How to properly determine Green's Function for $\partial^n$?

Question

Given $G \in \mathcal{D}'(\mathbb{R})$, $n\in \mathbb{N}$ find the solution for $$\partial_x^nG=\delta$$ I know that this solution should be $$G=\frac{x^{n-1}}{(n-1)!}\Theta(x)$$ but I am struggling to find a proper derivation.
I can prove that for $n=1$ one gets $G=\Theta(x)$ but after that my approaches start to get a bit too heretic.

Answer 1

You can use your proof for $n=1$ as a base case for an induction proof.
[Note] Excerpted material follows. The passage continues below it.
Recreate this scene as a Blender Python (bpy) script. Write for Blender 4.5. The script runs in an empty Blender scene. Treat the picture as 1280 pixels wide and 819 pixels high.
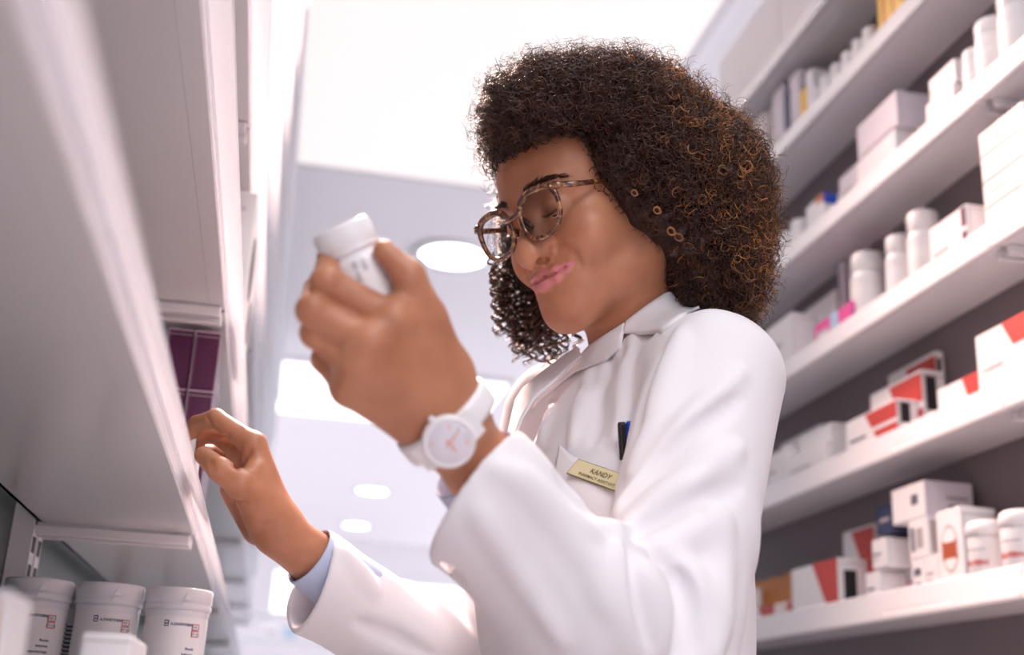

So in the induction step you determine the action on a test function $\phi \in \mathcal{D}(\mathbb{R})$:

\begin{align} \left\langle {\partial_x}^{n+1} \left(\frac{x^n}{n!} \Theta(x)\right), \phi\right\rangle &= (-1)^{n-1} \left\langle {\partial_x} \left(\frac{x^n}{n!} \Theta(x)\right), \partial_x \phi\right\rangle \quad \text{(derivative of distributions)} \\ &= (-1)^{n-1} \bigg[ \left\langle \frac{x^{n-1}}{(n-1)!} \Theta(x), {\partial_x}^{n-1}\phi\right\rangle \\ & \quad + \left\langle \frac{x^n}{n!}\delta, {\partial_x}^{n-1}\phi\right\rangle \bigg]~. \quad \text{(using product rule and base case)} \\ \end{align}

Now the first is exactly the action of ${\partial_x}^n(x^{n-1}/(n-1)!)$ on $\phi$ and thus equal to $\langle \delta, \phi \rangle$; the second term vanishes when you 'shift' the multiplication by $x^n/(n-1)!$ to the test function and apply the definition of the delta distribution:

$$ \left\langle \frac{x^n}{n!}\delta, {\partial_x}^{n-1}\phi\right\rangle = \left\langle \delta, \frac{x^n}{n!}{\partial_x}^{n-1}\phi\right\rangle = 0~. $$

I'm guessing you can also approach the problem using Fourier transforms to derive the expression for $G$, which might seem more direct as you don't need to know the answer beforehand.